## What you are asked to do
Repeat verbatim the lines from the one containing "Write the bpy" to the one containing "wn.links.new(bg.outputs[0], wo.inputs[0])", ends included, minus any pictures.

## Task input
=-=-=

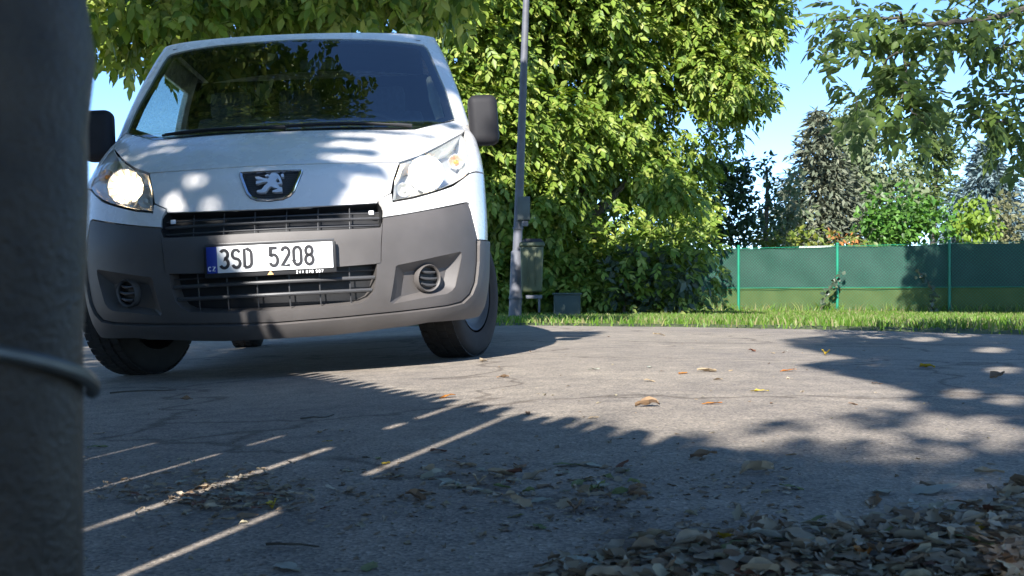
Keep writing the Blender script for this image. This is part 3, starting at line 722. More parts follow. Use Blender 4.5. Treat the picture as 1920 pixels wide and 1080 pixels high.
def leaf_parts(P, D, U, S_, mat, parent, loc, wid=1.0, name='leaf'):
    key = (mat.name, wid)
    if key not in _leafmesh:
        me = mesh('leaf', [(a, b * wid, c) for a, b, c in LT_V.tolist()], LT_F, 180); me.materials.append(mat); _leafmesh[key] = me
    d, s_, n_ = frames(D, U)
    for i in range(len(P)):
        o = bpy.data.objects.new(name, _leafmesh[key]); COL.objects.link(o); o.parent = parent; k = S_[i]; p = P[i] - np.array(loc)
        o.matrix_basis = Matrix(((d[i, 0] * k, s_[i, 0] * k, n_[i, 0] * k, p[0]), (d[i, 1] * k, s_[i, 1] * k, n_[i, 1] * k, p[1]), (d[i, 2] * k, s_[i, 2] * k, n_[i, 2] * k, p[2]), (0, 0, 0, 1)))
def compound(B, RD, length, lsize, pairs=3):
    """walnut-like leaves: rachis from B along RD with paired leaflets and one at the tip"""
    n = len(B); RD = unit(RD); U = unit(np.array([0, 0, 1.0]) + RNG.normal(0, .35, (n, 3))); d, s_, nn = frames(RD, U)
    P, D, UU, S_ = [], [], [], []
    L = np.asarray(length)[:, None] * np.ones((n, 1))
    for k in range(pairs):
        q = (k + 1) / (pairs + .6)
        for sg in (-1, 1):
            base = B + d * L * q - np.array([0, 0, 1]) * (L * q * q * .25)
            P.append(base); D.append(unit(d * .55 + s_ * sg * .8 - np.array([0, 0, .35]) + RNG.normal(0, .15, (n, 3)))); UU.append(unit(nn + RNG.normal(0, .3, (n, 3)))); S_.append(lsize * RNG.uniform(.75, 1.1, n) * (.8 + .2 * k / max(1, pairs - 1)))
    base = B + d * L - np.array([0, 0, 1]) * (L * .25)
    P.append(base); D.append(unit(d - np.array([0, 0, .55]) + RNG.normal(0, .15, (n, 3)))); UU.append(nn); S_.append(lsize * RNG.uniform(.95, 1.25, n))
    return np.concatenate(P), np.concatenate(D), np.concatenate(UU), np.concatenate(S_)
def shell_points(C, r, n, squash=.8):
    d = unit(RNG.normal(0, 1, (n, 3))); q = r * RNG.uniform(.45, 1.0, (n, 1)) ** .6
    o = d * q; o[:, 2] *= squash; return C + o, d
def proj_np(P):
    return 960 + FPX * P[:, 0] / P[:, 1], YH - FPX * (P[:, 2] - CAMH) / P[:, 1]
def split_largest(P, D, U, S_, cnt, ok=None):
    px, py = proj_np(P); d = P[:, 1]
    vis = (px > 20) & (px < 1900) & (py > 5) & (py < 1060)
    if ok is not None: vis &= ok(px, py)
    score = np.where(vis, S_ / d, -1); idx = np.argsort(-score)[:cnt]; idx = idx[score[idx] > 0]
    m = np.zeros(len(P), bool); m[idx] = True; return m
def limb(mb, a, b, r0, r1, wob=.12, n=7):
    a, b = Vector(a), Vector(b); L = (b - a).length; pts = []
    ph = [random.uniform(0, 6) for _ in range(3)]
    for k in range(n + 1):
        q = k / n; o = Vector((math.sin(q * 5 + ph[0]), math.sin(q * 4 + ph[1]), .5 * math.sin(q * 6 + ph[2]))) * wob * L * .25 * math.sin(q * math.pi)
        pts.append(a.lerp(b, q) + o)
    mb.tube(pts, [r0 + (r1 - r0) * k / n for k in range(n + 1)], 7)

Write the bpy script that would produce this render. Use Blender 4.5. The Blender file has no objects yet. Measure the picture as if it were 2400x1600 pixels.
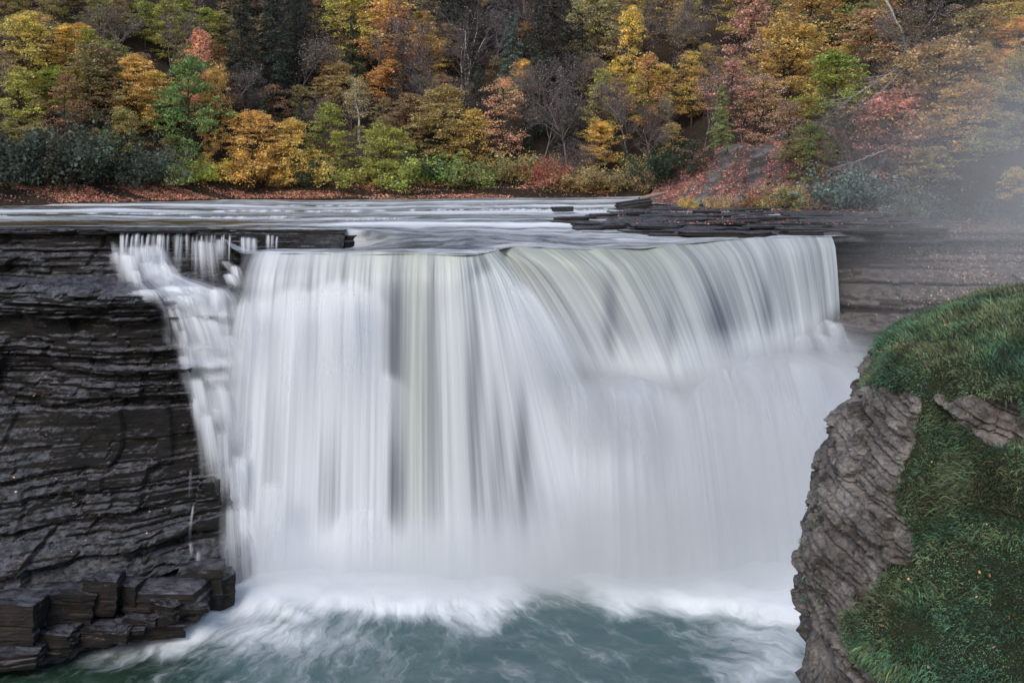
import bpy, bmesh, math, random
import numpy as np

# ------------------------------------------------------------------ camera, sky, sun, exposure
S = bpy.context.scene
C = S.collection
F, CZ, YH = 2333.0, 24.6, 380.0          # focal length in photo pixels, eye height, horizon row


def P(px, py, d):
    return np.array(((px - 1200) * d / F, d, CZ - (py - YH) * d / F))


cam = bpy.data.cameras.new("camera")
cam.sensor_width = 36.0
cam.lens = F / 2400 * 36.0
cam.shift_y = -(800 - YH) / 2400
cam.clip_start = 0.5
cam.clip_end = 2000
camo = bpy.data.objects.new("camera", cam)
camo.location = (0, 0, CZ)
camo.rotation_euler = (math.radians(90), 0, 0)
C.objects.link(camo)
S.camera = camo

SUN_EL, SUN_AZ = math.radians(40), math.radians(205)     # azimuth clockwise from +Y: behind the camera, a little left
world = bpy.data.worlds.new("World")
S.world = world
world.use_nodes = True
wn = world.node_tree
wn.nodes.clear()
sky = wn.nodes.new("ShaderNodeTexSky")
sky.sky_type = 'NISHITA'
sky.sun_disc = False
sky.sun_elevation = SUN_EL
sky.sun_rotation = SUN_AZ
sky.air_density = 1.0
sky.dust_density = 1.5
sky.ozone_density = 1.0
bg = wn.nodes.new("ShaderNodeBackground")
bg.inputs[1].default_value = 0.13
wo = wn.nodes.new("ShaderNodeOutputWorld")
wn.links.new(sky.outputs[0], bg.inputs[0])
wn.links.new(bg.outputs[0], wo.inputs[0])

sun = bpy.data.lights.new("sun", 'SUN')
sun.energy = 1.5
sun.angle = math.radians(25)
sun.color = (1.0, 0.96, 0.91)
suno = bpy.data.objects.new("sun", sun)
suno.rotation_euler = (math.radians(90) - SUN_EL, 0, math.pi - SUN_AZ)
C.objects.link(suno)

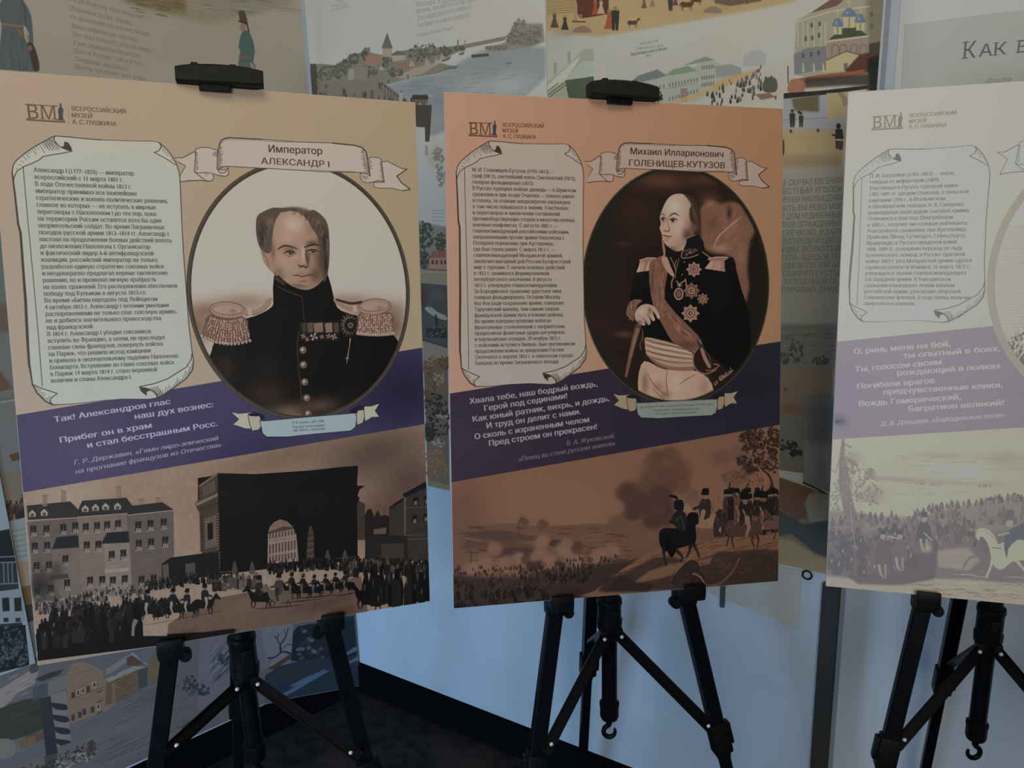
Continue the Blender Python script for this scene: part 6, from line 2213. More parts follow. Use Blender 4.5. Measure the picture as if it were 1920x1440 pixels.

=-=-=

## Reply
Write the bpy script that would produce this render. Use Blender 4.5. The Blender file has no objects yet. Measure the picture as if it were 2400x1600 pixels.
import bpy, bmesh, math, random
import numpy as np

# ------------------------------------------------------------------ camera, sky, sun, exposure
S = bpy.context.scene
C = S.collection
F, CZ, YH = 2333.0, 24.6, 380.0          # focal length in photo pixels, eye height, horizon row


def P(px, py, d):
    return np.array(((px - 1200) * d / F, d, CZ - (py - YH) * d / F))


cam = bpy.data.cameras.new("camera")
cam.sensor_width = 36.0
cam.lens = F / 2400 * 36.0
cam.shift_y = -(800 - YH) / 2400
cam.clip_start = 0.5
cam.clip_end = 2000
camo = bpy.data.objects.new("camera", cam)
camo.location = (0, 0, CZ)
camo.rotation_euler = (math.radians(90), 0, 0)
C.objects.link(camo)
S.camera = camo

SUN_EL, SUN_AZ = math.radians(40), math.radians(205)     # azimuth clockwise from +Y: behind the camera, a little left
world = bpy.data.worlds.new("World")
S.world = world
world.use_nodes = True
wn = world.node_tree
wn.nodes.clear()
sky = wn.nodes.new("ShaderNodeTexSky")
sky.sky_type = 'NISHITA'
sky.sun_disc = False
sky.sun_elevation = SUN_EL
sky.sun_rotation = SUN_AZ
sky.air_density = 1.0
sky.dust_density = 1.5
sky.ozone_density = 1.0
bg = wn.nodes.new("ShaderNodeBackground")
bg.inputs[1].default_value = 0.13
wo = wn.nodes.new("ShaderNodeOutputWorld")
wn.links.new(sky.outputs[0], bg.inputs[0])
wn.links.new(bg.outputs[0], wo.inputs[0])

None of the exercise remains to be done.